Trump Practically Apologized to Pakistan and Begged for Its Help in Afghanistan

Trump wrote a letter to the Pakistani Prime Minister asking him for assistance in facilitating peace talks with the Taliban.

The news came as a surprise considering that it’s happening just weeks after Trump disrespected Pakistan on Twitter by claiming that it uses the US for aid while supposedly being insincere in its stated anti-terrorist commitments, but this volte-face by the US’ notoriously stubborn head of state speaks to the objective significance of Pakistan’s role in bringing peace to Afghanistan. For all the populist rhetorical points that he might have wanted to score at home through his aggressive tweets, Trump was ultimately forced to recognize that Pakistan’s participation in the Afghan peace process is irreplaceable and that Islamabad’s consistent support of a political solution instead of a military one is the only way out of this 17-year-long imbroglio.

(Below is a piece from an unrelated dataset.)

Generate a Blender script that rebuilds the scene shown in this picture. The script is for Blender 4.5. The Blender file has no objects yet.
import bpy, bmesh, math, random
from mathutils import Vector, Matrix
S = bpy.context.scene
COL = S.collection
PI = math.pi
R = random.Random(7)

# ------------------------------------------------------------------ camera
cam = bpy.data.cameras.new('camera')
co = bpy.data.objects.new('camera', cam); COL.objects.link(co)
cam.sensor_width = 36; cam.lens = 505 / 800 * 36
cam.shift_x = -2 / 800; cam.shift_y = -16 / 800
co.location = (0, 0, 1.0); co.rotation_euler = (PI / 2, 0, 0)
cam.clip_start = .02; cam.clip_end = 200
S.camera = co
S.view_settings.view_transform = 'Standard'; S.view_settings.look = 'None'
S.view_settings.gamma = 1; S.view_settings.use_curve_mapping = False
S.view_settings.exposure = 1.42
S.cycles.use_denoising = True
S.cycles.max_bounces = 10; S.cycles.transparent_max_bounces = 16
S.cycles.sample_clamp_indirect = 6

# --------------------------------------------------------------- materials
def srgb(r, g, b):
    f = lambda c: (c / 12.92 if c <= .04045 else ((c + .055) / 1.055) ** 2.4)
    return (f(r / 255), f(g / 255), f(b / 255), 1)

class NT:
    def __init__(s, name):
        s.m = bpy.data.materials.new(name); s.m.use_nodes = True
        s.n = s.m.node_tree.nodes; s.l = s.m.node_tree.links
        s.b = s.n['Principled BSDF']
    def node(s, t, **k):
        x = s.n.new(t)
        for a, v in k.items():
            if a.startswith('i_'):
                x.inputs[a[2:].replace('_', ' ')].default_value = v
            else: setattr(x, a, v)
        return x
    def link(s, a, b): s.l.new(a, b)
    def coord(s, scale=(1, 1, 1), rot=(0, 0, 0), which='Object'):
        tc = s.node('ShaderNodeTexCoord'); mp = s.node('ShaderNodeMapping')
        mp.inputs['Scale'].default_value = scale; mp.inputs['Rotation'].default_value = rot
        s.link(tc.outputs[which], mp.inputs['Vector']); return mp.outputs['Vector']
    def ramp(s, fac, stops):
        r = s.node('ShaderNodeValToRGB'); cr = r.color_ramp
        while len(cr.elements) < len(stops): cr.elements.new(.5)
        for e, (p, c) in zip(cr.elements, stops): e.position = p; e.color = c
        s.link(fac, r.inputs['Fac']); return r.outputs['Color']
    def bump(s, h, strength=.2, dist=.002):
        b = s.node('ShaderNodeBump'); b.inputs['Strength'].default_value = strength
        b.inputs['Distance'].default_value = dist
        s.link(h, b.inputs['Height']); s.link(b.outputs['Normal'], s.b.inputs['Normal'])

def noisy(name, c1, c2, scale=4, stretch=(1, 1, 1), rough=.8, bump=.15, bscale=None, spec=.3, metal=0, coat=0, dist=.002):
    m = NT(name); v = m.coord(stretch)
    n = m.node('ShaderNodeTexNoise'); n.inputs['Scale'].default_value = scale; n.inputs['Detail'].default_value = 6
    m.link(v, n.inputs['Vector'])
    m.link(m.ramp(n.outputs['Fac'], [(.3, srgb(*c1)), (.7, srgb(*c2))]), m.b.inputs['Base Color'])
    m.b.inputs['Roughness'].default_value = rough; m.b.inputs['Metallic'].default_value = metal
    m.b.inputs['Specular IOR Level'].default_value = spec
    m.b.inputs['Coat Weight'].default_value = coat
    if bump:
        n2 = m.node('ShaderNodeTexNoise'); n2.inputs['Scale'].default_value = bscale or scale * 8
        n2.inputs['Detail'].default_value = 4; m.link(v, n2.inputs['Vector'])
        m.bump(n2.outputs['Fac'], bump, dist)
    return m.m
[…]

For all intents and purposes, this letter is the closest that Pakistan – or any country for that matter – will probably ever receive to an apology from the US from its President’s hostile tweets against it, thus representing a significant diplomatic and moral victory for the South Asian state. The timing of this event wasn’t coincidental either, since it comes on the heels of Moscow hosting multilateral peace talks with the Taliban for the first time in history and just before US Special Representative for Afghanistan Reconciliation Zalmay Khalilzad set off for a nearly three week tour of regional countries (beginning with Pakistan) to discuss the prospects for peace in Afghanistan, hence Washington’s outreach to Islamabad.

About that, Prime Minister Khan reaffirmed that his country will always do whatever it can to facilitate peace among its brotherly people in the neighboring nation, but one should remember that there’s only so much that Pakistan can do because it doesn’t control the Taliban like the US and some other states have alleged. Rather, it – just like China, Russia, and even the US itself – maintains contacts with some members of the organization that could be utilized to encourage them to participate in another round of peace talks, though the Taliban might be reluctant to do so after the US just killed one of its senior commanders in a drone strike last weekend.

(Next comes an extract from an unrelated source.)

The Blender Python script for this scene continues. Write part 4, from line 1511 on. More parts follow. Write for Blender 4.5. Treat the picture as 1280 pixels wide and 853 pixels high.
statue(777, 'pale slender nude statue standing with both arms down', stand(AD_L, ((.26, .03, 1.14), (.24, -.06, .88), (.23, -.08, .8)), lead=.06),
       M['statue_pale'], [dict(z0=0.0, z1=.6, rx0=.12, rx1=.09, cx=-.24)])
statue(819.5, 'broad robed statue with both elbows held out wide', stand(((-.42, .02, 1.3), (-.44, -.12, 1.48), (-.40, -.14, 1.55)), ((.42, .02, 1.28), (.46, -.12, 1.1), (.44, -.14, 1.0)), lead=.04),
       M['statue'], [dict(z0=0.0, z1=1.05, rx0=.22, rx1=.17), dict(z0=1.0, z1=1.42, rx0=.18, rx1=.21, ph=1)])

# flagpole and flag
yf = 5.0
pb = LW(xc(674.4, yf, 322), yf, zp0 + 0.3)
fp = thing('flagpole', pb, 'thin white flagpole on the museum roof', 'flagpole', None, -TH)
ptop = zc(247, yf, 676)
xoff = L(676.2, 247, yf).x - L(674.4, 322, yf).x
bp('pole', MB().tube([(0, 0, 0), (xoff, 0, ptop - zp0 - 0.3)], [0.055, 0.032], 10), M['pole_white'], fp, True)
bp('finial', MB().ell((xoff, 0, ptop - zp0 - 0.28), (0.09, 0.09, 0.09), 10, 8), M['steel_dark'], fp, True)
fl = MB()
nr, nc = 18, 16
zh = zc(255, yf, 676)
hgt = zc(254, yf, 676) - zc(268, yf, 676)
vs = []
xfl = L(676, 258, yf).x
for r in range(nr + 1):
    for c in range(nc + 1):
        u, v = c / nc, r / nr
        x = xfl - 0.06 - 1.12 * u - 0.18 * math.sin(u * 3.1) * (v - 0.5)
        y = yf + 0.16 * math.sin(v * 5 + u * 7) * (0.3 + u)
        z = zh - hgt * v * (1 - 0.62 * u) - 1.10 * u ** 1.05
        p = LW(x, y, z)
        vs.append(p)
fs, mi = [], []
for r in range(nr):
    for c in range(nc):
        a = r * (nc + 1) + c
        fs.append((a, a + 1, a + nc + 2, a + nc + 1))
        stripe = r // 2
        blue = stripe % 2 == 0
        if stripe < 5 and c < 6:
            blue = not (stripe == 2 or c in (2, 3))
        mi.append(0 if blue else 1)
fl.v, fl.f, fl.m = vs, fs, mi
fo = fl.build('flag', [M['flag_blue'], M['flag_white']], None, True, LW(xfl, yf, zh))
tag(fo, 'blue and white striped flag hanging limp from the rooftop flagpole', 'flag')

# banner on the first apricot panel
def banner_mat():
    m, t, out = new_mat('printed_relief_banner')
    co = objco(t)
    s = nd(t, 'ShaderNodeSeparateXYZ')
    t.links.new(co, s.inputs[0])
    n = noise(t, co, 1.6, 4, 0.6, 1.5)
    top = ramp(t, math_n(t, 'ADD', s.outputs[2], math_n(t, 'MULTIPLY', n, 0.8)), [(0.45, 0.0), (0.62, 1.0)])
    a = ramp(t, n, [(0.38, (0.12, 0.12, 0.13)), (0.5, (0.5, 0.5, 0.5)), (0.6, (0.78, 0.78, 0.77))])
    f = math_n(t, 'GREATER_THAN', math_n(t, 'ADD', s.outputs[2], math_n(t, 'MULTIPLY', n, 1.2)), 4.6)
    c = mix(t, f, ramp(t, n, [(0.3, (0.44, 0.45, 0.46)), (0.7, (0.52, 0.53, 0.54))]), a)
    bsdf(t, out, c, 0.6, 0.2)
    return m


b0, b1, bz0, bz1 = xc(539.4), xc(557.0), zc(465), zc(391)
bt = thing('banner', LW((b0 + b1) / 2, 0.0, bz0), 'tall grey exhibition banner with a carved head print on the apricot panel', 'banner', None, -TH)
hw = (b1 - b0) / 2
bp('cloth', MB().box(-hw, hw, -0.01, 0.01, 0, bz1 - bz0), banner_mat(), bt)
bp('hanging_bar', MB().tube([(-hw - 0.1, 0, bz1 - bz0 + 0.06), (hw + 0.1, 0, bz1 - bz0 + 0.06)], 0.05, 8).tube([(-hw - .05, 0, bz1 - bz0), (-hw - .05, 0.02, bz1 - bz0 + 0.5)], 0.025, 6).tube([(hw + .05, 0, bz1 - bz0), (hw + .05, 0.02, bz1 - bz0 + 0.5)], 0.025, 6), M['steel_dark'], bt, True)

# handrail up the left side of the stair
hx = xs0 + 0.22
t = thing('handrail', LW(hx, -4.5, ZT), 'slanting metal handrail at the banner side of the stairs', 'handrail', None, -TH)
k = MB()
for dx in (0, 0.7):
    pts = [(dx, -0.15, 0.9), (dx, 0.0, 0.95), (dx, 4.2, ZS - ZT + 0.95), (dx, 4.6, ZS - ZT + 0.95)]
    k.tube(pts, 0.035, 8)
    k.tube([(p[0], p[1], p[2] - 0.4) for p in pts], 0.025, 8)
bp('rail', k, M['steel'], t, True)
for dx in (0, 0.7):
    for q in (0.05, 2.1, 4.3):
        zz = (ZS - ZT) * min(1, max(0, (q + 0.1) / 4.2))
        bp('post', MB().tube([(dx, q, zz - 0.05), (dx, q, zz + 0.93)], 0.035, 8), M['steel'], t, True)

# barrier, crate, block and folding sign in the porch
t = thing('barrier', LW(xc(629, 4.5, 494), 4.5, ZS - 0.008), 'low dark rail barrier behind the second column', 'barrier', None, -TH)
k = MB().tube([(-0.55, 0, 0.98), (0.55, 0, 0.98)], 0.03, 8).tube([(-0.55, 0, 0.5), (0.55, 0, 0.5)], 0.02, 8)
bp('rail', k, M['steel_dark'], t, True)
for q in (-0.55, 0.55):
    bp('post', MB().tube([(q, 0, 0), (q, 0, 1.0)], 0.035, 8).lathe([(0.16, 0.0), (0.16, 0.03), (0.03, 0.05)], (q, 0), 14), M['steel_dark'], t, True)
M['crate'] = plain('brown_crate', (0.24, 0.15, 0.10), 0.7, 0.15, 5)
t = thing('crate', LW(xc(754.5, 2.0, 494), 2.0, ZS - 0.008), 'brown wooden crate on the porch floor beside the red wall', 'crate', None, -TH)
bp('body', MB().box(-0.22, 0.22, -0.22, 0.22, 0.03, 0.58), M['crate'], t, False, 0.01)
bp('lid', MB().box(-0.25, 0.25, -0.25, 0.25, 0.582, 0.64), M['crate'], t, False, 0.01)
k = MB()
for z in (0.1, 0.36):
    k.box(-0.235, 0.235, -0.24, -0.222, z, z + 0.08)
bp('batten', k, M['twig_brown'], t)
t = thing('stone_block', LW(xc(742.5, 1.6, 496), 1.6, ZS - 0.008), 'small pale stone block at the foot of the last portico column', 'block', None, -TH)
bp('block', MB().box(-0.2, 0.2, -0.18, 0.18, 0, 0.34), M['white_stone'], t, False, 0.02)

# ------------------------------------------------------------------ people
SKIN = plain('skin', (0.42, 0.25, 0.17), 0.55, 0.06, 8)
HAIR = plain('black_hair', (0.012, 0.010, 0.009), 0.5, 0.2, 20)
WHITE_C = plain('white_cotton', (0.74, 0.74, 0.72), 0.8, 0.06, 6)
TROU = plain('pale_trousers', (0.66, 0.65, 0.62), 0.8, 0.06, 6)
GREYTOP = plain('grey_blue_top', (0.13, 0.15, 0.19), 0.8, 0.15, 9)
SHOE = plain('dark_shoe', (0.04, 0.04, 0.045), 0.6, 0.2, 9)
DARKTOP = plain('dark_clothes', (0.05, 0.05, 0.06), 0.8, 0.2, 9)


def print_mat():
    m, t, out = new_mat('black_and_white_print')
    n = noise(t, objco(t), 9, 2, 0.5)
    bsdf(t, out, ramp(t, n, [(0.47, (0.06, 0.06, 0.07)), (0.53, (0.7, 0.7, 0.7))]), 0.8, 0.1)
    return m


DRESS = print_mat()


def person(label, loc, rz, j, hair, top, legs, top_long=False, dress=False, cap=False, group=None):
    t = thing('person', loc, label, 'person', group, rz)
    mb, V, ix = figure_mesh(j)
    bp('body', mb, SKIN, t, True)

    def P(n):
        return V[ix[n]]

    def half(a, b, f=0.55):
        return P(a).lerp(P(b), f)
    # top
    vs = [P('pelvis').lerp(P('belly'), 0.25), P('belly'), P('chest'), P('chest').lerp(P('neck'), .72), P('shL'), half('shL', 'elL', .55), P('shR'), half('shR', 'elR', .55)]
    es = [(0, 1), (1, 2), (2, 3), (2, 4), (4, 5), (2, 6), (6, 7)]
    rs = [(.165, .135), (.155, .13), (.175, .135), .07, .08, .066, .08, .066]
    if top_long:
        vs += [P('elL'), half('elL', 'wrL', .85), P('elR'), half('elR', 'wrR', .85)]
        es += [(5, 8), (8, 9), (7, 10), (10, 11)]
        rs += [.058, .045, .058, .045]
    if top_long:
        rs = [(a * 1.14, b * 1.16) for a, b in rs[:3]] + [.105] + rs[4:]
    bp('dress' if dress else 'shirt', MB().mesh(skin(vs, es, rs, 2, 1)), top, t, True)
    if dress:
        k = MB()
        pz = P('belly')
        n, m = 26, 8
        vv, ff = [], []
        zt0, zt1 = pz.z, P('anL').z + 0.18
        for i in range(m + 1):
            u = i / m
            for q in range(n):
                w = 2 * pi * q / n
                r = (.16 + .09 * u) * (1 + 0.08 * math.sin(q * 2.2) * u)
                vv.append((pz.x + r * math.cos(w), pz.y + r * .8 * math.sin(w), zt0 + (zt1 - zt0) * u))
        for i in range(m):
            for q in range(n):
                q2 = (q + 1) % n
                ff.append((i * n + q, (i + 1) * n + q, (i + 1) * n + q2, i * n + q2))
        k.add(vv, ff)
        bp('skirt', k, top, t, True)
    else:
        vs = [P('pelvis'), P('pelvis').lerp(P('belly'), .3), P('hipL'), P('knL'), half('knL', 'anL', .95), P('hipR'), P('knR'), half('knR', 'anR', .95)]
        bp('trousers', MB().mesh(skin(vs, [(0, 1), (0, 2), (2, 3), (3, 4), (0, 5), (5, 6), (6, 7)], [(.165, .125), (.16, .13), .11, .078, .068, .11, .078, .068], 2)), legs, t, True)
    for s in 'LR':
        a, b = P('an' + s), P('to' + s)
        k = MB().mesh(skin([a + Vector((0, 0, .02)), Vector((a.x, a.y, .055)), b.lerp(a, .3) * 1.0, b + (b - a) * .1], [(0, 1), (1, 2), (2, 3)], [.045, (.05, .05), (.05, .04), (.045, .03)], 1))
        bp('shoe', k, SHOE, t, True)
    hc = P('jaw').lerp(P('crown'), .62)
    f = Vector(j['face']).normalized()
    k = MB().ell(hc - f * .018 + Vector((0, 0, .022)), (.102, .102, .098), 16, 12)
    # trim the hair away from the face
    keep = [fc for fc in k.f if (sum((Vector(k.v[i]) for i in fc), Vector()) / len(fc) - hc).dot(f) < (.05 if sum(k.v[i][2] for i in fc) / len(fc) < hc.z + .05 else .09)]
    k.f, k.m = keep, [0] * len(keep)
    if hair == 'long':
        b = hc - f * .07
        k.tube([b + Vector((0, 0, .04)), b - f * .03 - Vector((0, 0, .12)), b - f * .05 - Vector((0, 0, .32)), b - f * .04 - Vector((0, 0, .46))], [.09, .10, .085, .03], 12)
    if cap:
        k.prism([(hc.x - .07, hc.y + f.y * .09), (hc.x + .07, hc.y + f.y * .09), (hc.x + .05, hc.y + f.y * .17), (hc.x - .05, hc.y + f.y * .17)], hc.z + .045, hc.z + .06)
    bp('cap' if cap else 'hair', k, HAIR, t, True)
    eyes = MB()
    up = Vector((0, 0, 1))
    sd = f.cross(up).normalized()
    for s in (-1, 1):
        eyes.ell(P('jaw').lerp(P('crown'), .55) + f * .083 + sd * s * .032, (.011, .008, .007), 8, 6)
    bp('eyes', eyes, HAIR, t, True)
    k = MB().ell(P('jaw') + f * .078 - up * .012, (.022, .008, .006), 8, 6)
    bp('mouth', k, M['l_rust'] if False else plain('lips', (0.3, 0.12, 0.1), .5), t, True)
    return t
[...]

Therefore, it remains to be seen just how successful this latest American-led peace initiative will be, and whether or not the US is even sincere in the first place. It could very well just be that Trump feels like he needs to make a show out of trying to deliver something tangible in this respect prior to the upcoming 2020 elections, seeing as how his “Military First” strategy has abysmally failed there and nobody even remembers the so-called “Mother Of All Bombs” (MOAB) stunt that he pulled in spring 2017. The US is increasingly being squeezed out of the real Afghan peace process streamlined by the Golden Ring of multipolar Great Powers and led by the Russian-Chinese-Pakistani Trilateral, hence Khalilzad’s desperate attempt to make it seem like America still matters.